- [Aim of the task] Quote verbatim everything from the line containing "Reconstruct this image" down to the line containing "return tuple(((v /", with both of those lines included and no others.

- [Given records]
━━━━━━━━━━━━━━━━

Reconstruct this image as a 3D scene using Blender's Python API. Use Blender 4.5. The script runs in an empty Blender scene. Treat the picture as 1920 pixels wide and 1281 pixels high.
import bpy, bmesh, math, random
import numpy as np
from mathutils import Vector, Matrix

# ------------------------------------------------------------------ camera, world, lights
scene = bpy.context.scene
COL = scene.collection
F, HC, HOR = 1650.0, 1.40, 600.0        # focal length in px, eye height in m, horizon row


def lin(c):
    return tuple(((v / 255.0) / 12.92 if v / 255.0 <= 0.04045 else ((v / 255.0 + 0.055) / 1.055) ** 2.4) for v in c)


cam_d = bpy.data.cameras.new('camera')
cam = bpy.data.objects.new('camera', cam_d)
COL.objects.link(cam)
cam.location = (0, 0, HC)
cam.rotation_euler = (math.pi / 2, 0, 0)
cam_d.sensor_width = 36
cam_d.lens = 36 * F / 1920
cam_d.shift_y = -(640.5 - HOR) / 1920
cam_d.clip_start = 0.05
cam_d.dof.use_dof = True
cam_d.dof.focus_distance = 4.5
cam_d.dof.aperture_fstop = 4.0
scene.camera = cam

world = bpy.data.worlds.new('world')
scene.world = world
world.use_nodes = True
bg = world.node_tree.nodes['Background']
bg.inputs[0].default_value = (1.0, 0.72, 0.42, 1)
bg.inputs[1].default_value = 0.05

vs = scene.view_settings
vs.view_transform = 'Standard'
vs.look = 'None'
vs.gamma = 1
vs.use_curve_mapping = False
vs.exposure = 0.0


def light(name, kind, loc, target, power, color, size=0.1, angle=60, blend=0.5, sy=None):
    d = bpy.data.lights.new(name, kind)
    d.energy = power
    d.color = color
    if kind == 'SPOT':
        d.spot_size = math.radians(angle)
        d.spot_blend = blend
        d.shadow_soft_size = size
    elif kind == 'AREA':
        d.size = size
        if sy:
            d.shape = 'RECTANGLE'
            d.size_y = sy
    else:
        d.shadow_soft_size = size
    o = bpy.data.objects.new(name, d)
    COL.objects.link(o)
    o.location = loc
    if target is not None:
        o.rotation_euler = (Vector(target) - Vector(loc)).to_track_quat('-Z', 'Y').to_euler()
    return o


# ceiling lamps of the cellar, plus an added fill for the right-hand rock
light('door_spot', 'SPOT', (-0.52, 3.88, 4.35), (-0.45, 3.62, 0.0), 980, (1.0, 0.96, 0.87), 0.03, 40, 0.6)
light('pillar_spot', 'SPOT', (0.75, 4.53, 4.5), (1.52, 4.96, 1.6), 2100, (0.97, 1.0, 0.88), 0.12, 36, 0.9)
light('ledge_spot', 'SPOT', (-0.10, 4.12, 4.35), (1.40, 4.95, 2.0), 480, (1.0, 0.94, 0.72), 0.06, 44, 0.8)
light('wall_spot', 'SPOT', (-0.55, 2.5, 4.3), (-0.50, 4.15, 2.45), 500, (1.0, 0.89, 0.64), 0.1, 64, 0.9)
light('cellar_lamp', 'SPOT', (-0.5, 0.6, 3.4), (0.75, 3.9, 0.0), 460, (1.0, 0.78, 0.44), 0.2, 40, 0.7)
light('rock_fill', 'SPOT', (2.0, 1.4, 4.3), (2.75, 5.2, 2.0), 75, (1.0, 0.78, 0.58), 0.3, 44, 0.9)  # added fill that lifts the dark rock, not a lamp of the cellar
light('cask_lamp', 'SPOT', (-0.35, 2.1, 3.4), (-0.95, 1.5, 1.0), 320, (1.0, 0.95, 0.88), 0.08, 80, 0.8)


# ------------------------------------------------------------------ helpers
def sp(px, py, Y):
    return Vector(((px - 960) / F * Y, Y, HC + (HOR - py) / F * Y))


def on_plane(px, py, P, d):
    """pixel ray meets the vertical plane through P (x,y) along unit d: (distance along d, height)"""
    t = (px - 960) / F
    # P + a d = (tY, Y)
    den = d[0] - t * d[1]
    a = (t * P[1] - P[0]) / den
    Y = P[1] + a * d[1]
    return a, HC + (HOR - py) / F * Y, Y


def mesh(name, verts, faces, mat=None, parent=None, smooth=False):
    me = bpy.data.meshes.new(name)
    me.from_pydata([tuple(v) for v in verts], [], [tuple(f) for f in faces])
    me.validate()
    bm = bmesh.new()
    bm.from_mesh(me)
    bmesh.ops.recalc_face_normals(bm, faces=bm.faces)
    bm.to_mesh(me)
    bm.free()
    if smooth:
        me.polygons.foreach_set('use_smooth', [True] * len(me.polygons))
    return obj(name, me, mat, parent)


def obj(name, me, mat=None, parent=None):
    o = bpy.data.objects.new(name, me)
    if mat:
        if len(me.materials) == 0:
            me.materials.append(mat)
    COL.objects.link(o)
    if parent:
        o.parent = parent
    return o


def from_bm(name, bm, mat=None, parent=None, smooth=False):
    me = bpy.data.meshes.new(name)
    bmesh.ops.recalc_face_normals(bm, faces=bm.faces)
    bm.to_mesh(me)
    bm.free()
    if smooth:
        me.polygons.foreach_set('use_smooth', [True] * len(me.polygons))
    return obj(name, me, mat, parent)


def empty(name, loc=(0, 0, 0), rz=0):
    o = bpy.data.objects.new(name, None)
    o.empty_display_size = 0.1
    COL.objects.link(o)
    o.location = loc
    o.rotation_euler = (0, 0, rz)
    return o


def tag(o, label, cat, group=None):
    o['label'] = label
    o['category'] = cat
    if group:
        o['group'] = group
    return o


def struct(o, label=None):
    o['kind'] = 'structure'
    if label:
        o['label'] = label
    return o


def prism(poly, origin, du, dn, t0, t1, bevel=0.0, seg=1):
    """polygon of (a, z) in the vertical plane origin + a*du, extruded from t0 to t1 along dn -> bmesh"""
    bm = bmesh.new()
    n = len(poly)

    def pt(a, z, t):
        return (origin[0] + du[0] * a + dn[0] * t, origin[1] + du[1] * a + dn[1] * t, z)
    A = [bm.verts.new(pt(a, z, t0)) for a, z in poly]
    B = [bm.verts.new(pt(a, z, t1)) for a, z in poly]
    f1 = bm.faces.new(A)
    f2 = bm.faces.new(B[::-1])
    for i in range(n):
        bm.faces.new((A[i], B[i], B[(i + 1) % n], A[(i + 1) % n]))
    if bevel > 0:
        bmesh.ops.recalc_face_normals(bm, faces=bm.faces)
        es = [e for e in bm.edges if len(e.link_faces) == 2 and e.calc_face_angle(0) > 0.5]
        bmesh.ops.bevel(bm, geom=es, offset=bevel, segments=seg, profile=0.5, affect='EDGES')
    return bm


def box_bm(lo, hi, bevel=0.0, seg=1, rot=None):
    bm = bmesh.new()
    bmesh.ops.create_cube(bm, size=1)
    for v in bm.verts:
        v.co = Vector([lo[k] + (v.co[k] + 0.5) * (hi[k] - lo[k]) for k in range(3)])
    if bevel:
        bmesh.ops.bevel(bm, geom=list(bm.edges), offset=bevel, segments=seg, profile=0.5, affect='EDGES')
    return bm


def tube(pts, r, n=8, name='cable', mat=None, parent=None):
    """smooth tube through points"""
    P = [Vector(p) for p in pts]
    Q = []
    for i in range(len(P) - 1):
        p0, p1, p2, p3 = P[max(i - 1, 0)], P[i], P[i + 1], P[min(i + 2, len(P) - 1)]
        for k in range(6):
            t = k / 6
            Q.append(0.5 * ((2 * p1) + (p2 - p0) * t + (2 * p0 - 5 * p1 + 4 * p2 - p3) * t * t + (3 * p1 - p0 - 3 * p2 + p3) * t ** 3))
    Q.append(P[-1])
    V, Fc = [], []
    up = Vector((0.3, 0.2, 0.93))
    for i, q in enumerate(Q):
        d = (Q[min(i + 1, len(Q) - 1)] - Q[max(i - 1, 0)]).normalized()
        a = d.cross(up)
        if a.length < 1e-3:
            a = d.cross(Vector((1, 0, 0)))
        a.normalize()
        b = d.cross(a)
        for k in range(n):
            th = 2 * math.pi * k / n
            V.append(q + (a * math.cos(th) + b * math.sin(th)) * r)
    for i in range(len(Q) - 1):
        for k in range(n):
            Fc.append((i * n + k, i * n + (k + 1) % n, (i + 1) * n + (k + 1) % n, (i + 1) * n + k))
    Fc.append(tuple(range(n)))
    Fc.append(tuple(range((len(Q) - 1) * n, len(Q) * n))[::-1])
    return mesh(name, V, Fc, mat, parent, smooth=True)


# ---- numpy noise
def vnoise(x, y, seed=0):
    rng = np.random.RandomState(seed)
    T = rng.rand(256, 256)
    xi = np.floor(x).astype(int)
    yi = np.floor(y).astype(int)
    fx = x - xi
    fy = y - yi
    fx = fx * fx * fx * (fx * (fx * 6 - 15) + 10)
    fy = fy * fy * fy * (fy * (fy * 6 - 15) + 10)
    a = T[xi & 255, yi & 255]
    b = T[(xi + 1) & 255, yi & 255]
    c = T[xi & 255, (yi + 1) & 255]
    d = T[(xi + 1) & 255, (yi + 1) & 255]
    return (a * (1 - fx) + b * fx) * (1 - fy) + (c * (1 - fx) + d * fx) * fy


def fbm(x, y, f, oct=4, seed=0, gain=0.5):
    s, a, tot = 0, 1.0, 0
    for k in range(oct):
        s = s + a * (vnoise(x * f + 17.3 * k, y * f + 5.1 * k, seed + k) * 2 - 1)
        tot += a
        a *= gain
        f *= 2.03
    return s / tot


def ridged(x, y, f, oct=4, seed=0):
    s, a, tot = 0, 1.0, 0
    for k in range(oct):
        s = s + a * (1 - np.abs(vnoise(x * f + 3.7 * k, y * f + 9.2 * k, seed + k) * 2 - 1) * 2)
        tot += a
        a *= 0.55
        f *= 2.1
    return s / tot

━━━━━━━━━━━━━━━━

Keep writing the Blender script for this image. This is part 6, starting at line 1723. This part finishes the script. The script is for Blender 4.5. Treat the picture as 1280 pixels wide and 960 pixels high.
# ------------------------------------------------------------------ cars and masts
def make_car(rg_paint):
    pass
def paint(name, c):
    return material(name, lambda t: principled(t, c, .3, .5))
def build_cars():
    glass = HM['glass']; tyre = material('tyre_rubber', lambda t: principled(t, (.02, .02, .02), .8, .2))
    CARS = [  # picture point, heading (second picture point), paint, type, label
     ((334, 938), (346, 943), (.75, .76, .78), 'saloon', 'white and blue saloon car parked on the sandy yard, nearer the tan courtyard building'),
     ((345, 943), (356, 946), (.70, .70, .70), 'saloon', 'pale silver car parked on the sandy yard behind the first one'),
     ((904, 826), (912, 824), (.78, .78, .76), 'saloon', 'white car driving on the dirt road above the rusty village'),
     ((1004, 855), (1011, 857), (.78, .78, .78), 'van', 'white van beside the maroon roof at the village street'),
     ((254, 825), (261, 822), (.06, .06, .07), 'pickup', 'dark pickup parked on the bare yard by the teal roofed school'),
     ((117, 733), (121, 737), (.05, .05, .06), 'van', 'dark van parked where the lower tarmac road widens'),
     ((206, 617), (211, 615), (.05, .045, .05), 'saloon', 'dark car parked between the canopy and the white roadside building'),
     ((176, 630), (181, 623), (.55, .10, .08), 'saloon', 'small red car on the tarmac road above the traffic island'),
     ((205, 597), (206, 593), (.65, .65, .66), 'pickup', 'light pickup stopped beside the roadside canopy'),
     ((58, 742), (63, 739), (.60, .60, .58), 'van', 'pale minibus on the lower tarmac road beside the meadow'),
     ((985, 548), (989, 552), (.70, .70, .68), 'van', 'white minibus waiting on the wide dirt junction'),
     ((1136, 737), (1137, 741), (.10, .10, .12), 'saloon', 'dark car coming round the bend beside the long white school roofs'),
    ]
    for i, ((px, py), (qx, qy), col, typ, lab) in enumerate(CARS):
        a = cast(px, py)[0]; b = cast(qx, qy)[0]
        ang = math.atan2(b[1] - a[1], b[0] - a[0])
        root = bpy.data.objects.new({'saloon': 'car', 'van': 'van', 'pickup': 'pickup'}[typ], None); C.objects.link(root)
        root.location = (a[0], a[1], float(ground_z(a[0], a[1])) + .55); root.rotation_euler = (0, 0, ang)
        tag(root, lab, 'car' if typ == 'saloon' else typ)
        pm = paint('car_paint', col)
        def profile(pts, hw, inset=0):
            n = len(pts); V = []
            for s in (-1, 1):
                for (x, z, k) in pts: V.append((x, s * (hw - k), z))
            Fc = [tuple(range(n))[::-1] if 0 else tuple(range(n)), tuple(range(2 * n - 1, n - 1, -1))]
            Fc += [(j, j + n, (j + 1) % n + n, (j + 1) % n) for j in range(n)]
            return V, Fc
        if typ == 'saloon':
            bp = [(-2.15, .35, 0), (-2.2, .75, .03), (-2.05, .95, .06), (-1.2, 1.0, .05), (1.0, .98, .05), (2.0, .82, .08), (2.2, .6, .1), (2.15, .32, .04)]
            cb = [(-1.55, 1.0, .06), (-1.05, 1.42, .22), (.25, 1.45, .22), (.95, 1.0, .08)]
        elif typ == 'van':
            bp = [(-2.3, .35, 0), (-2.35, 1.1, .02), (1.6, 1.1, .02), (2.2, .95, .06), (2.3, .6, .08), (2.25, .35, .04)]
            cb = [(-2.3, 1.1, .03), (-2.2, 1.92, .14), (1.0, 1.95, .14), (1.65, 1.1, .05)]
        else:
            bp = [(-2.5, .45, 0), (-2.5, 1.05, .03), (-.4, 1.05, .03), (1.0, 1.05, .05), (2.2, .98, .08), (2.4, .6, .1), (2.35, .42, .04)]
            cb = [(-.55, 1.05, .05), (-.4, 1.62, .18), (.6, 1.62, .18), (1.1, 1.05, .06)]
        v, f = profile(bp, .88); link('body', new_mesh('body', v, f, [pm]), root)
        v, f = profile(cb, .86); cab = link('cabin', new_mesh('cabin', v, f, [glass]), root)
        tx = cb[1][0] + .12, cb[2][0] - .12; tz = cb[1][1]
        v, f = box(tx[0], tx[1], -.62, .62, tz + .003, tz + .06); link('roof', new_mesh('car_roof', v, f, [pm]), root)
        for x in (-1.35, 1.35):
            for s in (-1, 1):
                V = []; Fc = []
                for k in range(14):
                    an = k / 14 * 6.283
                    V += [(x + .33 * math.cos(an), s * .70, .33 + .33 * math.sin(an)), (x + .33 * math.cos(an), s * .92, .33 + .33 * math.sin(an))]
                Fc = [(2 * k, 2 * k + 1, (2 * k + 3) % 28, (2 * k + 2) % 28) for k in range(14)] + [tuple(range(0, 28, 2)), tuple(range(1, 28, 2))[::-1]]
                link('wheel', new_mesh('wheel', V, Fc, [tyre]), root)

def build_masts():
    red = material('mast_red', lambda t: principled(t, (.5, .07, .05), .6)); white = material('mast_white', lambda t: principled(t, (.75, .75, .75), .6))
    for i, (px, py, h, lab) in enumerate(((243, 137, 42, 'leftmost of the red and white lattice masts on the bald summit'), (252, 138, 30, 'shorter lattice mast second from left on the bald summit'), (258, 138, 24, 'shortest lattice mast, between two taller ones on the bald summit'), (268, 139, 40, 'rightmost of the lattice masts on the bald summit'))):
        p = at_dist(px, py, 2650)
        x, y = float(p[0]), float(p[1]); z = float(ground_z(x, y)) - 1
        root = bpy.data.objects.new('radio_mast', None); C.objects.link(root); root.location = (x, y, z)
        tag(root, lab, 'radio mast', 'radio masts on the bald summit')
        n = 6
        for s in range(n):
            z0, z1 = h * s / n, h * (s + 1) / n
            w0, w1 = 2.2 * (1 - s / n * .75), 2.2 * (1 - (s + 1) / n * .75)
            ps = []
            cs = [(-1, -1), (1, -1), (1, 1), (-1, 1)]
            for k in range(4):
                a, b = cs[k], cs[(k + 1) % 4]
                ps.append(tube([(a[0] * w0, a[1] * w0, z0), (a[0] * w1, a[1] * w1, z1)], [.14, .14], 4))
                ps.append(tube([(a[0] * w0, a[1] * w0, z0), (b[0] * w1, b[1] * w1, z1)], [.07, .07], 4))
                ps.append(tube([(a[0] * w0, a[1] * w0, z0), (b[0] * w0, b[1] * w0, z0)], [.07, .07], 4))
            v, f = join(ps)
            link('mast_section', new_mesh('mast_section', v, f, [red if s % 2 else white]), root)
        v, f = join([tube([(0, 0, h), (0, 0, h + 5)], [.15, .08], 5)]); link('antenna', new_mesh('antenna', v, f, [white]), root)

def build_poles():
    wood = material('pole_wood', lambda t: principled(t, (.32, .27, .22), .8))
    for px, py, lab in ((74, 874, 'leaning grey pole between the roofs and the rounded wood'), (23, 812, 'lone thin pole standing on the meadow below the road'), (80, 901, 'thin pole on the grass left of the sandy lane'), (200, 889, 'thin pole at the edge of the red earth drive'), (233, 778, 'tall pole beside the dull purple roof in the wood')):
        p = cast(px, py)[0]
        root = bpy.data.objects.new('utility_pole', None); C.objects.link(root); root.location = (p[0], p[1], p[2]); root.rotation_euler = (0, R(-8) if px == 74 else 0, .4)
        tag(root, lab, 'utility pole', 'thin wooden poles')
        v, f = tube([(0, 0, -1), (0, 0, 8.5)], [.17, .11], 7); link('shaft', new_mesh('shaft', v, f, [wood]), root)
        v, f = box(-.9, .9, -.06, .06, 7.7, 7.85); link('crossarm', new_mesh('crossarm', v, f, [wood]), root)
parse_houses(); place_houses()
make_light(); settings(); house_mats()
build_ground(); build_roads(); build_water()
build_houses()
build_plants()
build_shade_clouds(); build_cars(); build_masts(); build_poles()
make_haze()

━━━━━━━━━━━━━━━━

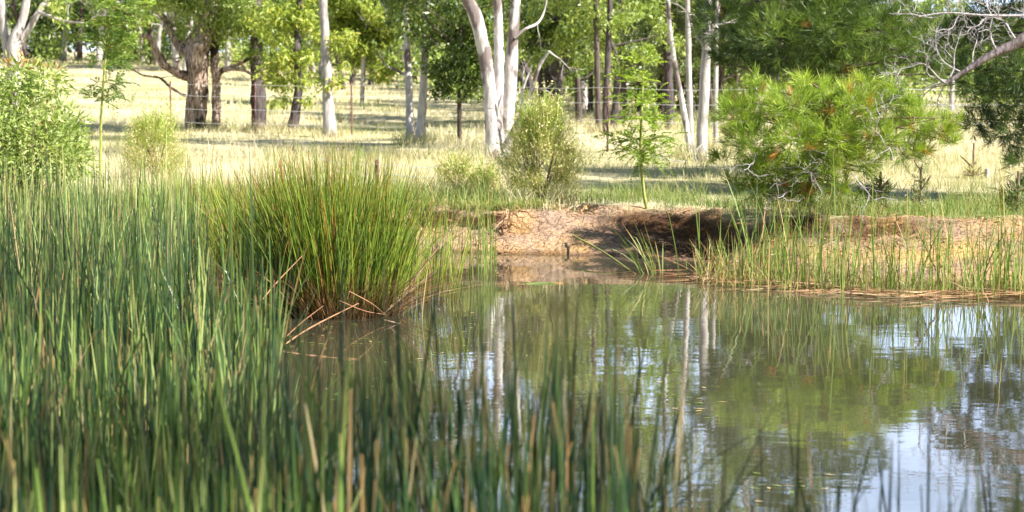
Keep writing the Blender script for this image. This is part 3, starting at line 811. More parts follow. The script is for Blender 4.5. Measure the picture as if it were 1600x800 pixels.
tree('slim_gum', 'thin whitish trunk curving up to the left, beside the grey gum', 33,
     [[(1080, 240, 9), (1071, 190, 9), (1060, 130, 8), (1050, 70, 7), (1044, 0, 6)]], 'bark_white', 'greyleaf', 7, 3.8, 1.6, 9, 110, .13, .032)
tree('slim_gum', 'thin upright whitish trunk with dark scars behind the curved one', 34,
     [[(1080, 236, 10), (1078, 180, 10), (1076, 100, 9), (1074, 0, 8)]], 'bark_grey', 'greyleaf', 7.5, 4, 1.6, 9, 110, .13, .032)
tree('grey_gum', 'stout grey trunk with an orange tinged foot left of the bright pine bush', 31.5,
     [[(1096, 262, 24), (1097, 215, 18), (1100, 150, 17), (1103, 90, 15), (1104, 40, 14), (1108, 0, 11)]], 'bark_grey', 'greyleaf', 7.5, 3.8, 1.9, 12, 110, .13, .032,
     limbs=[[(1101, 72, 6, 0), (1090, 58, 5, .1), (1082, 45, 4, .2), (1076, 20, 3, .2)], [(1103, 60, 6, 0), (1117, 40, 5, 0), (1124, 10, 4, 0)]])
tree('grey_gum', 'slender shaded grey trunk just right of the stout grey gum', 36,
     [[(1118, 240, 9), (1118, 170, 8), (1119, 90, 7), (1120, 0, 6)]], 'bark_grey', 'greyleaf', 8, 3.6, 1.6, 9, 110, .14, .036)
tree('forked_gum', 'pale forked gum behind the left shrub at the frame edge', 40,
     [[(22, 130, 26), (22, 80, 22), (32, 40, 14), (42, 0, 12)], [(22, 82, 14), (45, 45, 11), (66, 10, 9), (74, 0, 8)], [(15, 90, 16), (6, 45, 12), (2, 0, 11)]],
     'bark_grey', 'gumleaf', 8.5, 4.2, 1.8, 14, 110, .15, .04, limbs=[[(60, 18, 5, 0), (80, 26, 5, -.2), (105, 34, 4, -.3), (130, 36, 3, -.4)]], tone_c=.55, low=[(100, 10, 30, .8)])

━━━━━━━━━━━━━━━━

- [Exercise solution]
Reconstruct this image as a 3D scene using Blender's Python API. Use Blender 4.5. The script runs in an empty Blender scene. Treat the picture as 1920 pixels wide and 1281 pixels high.
import bpy, bmesh, math, random
import numpy as np
from mathutils import Vector, Matrix

# ------------------------------------------------------------------ camera, world, lights
scene = bpy.context.scene
COL = scene.collection
F, HC, HOR = 1650.0, 1.40, 600.0        # focal length in px, eye height in m, horizon row


def lin(c):
    return tuple(((v / 255.0) / 12.92 if v / 255.0 <= 0.04045 else ((v / 255.0 + 0.055) / 1.055) ** 2.4) for v in c)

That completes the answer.